| How does the copywriting mentality mesh with your past? -
10-15-2005, 10:53 PM
I'm from an academic background (and still there, teaching college Communication and English classes). The shift to copywriting is quite similar and, in some ways, radically different.
Professors on the whole (some English professors in particular) seem to relish the brilliance that oozes out onto the pages of their dissertations and journal publications. They never really pay any mind to, um, the readability of the damned things. Or the relevance to the real world. They assume that "Neo-feminist interpretations of Milton's use of the split infinitive" will appeal to everyone.

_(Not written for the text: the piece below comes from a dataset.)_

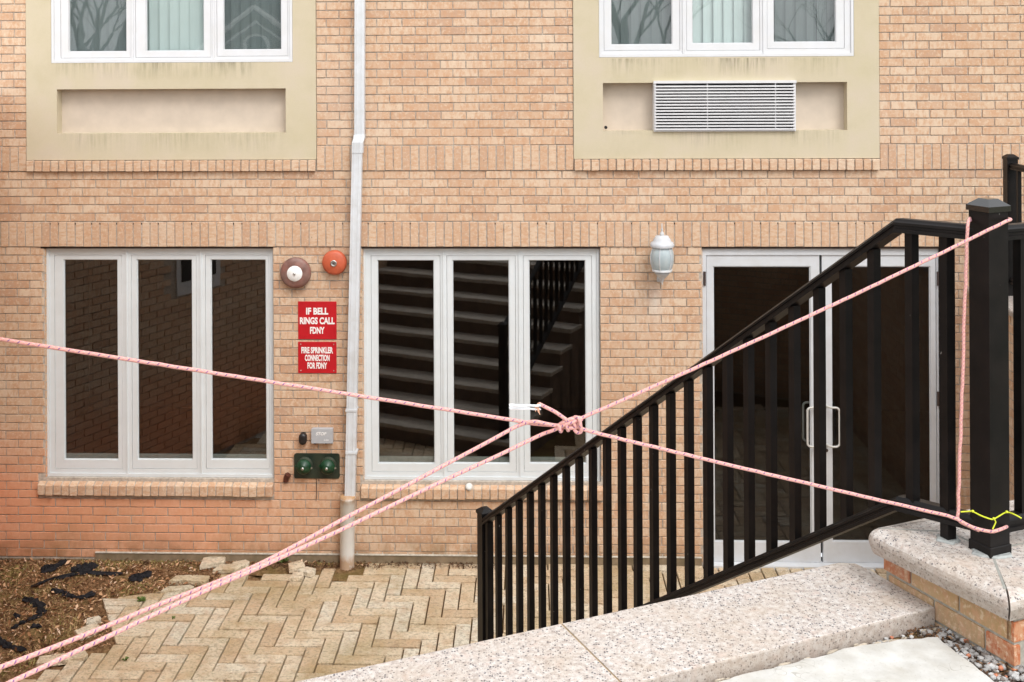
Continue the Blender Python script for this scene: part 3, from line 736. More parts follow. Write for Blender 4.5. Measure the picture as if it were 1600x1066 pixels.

I teach in this world, and it's refreshing to see a field (i.e. copywriters) who look only at the results. Very pragmatic, very realistic. The Communication field (in which I also teach) is also very practical (at least some of them are). One brilliant professor I had in grad school, Dr. John Courtright, said something we could all relate to and which the English professors of the world (exceptions exist, to be sure) would abhor. Courtright was asked in one of our classes if "attitude" and vague terms like that represent real, physical places within the human brain. He said something to the effect of: "As long as those terms allow me to predict human behavior, I don't care." Very fitting for this field, too.
How has your past work life (or current alternate, in my case) meshed with the attitude needed to succeed as a business writer?